[Dataset extract]
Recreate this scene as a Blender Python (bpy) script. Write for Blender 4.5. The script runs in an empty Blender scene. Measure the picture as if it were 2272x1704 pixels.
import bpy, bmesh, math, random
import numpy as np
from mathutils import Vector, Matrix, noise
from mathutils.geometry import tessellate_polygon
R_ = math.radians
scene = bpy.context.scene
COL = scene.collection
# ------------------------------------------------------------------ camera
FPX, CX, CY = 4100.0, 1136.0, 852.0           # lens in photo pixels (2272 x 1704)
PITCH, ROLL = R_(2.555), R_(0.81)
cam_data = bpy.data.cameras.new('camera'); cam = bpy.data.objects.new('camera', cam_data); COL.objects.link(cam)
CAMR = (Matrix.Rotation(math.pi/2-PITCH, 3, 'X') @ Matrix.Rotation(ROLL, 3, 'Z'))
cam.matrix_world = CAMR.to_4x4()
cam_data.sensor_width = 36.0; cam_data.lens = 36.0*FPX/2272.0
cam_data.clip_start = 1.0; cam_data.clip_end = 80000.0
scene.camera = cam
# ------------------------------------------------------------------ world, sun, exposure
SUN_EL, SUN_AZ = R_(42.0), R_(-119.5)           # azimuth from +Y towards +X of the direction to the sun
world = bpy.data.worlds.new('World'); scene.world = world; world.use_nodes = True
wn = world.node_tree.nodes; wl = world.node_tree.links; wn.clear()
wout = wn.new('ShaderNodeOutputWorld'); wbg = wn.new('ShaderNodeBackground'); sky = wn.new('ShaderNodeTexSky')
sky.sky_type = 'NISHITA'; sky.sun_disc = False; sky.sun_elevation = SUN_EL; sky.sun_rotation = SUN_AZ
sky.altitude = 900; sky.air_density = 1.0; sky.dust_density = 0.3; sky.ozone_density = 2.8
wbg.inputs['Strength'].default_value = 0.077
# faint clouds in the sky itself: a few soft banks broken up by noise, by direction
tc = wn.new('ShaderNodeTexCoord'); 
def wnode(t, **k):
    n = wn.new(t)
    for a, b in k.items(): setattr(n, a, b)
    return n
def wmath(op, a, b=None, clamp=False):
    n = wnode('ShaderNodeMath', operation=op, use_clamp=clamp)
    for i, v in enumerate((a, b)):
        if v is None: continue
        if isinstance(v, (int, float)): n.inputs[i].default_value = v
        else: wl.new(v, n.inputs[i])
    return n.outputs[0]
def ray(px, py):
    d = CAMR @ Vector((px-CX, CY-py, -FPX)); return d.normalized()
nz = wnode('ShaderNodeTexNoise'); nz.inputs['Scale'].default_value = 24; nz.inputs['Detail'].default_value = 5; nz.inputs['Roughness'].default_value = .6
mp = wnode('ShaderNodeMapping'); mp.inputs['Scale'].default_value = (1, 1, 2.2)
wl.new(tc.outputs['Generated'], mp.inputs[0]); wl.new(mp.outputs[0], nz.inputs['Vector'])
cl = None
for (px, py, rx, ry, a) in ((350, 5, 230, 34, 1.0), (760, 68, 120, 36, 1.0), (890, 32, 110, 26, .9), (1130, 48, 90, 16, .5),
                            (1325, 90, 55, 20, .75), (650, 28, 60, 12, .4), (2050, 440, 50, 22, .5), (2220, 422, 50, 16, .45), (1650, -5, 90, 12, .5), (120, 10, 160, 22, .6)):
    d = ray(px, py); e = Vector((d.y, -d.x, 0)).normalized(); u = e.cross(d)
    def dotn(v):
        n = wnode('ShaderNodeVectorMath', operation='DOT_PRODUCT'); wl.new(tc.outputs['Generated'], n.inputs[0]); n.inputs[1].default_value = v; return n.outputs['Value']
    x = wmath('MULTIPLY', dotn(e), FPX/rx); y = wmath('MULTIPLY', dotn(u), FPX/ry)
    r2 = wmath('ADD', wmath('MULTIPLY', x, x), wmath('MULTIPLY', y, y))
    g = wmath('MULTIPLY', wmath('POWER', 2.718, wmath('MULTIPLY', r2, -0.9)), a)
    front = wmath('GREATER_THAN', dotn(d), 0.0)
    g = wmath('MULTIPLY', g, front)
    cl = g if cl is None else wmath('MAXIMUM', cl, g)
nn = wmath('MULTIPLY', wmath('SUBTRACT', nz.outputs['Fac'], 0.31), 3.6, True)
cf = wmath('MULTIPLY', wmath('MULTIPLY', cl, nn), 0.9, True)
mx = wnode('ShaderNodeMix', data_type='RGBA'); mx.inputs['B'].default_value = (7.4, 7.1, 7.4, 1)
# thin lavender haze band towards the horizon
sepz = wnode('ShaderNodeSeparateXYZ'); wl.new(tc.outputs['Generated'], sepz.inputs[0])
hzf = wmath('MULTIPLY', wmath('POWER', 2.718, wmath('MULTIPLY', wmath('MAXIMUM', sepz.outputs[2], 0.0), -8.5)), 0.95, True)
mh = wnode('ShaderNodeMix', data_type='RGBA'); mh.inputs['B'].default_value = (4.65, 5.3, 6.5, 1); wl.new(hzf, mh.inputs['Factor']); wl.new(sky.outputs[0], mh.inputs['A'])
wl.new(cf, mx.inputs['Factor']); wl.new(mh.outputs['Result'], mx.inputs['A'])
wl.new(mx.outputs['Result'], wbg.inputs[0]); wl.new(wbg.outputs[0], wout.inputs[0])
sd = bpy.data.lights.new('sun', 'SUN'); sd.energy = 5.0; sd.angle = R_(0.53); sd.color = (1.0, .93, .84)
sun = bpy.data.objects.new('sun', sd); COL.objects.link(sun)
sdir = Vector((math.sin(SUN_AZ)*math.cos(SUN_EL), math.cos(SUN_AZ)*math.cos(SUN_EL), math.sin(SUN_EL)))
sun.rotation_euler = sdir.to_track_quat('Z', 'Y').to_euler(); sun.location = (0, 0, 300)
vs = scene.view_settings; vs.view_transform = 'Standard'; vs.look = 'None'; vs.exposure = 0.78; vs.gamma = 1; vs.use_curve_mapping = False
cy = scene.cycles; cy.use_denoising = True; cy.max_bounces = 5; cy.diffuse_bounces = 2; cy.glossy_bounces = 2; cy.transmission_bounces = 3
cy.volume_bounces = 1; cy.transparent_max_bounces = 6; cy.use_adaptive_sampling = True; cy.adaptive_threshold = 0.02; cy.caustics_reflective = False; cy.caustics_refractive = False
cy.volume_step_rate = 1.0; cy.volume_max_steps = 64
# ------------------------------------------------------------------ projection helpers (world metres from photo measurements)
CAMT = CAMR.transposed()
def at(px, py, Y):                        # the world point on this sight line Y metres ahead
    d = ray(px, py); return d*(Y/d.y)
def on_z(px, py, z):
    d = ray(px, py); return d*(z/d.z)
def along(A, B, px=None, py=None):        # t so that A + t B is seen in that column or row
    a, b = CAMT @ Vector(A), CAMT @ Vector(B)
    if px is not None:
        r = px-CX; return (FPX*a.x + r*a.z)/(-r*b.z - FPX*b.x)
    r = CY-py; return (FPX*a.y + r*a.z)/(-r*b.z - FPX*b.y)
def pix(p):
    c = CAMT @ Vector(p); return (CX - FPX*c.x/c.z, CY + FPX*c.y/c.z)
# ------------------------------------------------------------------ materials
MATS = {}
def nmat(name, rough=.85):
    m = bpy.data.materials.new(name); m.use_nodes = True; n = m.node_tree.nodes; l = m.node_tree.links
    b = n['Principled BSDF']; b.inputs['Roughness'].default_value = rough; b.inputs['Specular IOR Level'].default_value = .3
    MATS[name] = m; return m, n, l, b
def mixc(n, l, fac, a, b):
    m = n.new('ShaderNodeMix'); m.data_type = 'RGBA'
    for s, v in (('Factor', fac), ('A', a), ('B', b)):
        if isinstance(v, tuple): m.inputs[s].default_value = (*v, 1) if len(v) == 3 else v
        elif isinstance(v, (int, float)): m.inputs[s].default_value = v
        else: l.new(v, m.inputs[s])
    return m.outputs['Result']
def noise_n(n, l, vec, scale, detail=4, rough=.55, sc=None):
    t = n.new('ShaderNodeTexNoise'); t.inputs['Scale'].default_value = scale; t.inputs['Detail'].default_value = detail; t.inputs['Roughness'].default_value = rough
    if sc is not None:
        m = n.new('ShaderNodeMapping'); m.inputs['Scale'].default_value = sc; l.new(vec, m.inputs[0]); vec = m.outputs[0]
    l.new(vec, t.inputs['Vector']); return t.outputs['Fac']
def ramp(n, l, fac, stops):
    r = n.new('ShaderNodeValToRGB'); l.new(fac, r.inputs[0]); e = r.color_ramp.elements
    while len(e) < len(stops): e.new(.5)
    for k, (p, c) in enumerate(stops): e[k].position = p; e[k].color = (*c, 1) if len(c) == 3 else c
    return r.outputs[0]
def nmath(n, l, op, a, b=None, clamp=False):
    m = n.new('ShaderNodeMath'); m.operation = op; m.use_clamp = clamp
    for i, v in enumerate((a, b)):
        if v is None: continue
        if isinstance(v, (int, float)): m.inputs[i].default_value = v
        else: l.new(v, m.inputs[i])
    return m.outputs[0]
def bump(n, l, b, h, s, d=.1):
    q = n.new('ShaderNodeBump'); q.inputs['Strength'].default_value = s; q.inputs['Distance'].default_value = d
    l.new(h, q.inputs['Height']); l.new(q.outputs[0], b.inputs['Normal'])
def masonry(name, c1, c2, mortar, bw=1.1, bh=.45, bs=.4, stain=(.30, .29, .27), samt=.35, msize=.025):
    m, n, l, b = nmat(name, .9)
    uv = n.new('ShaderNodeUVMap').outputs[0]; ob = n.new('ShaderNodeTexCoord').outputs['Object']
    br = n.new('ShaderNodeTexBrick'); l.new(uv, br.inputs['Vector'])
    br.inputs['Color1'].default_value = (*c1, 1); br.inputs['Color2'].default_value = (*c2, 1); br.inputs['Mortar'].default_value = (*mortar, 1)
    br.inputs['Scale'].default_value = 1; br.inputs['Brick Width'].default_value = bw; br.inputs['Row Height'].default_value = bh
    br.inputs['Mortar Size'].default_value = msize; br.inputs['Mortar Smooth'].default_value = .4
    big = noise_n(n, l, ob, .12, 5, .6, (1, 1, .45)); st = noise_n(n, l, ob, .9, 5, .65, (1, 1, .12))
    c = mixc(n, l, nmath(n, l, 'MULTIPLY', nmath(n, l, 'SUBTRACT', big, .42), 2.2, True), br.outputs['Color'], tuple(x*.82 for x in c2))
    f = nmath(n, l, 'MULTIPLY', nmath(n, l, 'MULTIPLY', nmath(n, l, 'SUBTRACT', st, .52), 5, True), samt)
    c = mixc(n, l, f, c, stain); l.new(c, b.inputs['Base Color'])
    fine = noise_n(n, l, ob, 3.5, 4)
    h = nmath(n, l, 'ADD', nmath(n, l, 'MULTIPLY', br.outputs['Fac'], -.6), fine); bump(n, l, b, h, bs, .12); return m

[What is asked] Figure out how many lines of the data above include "this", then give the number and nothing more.

[Completed task] 2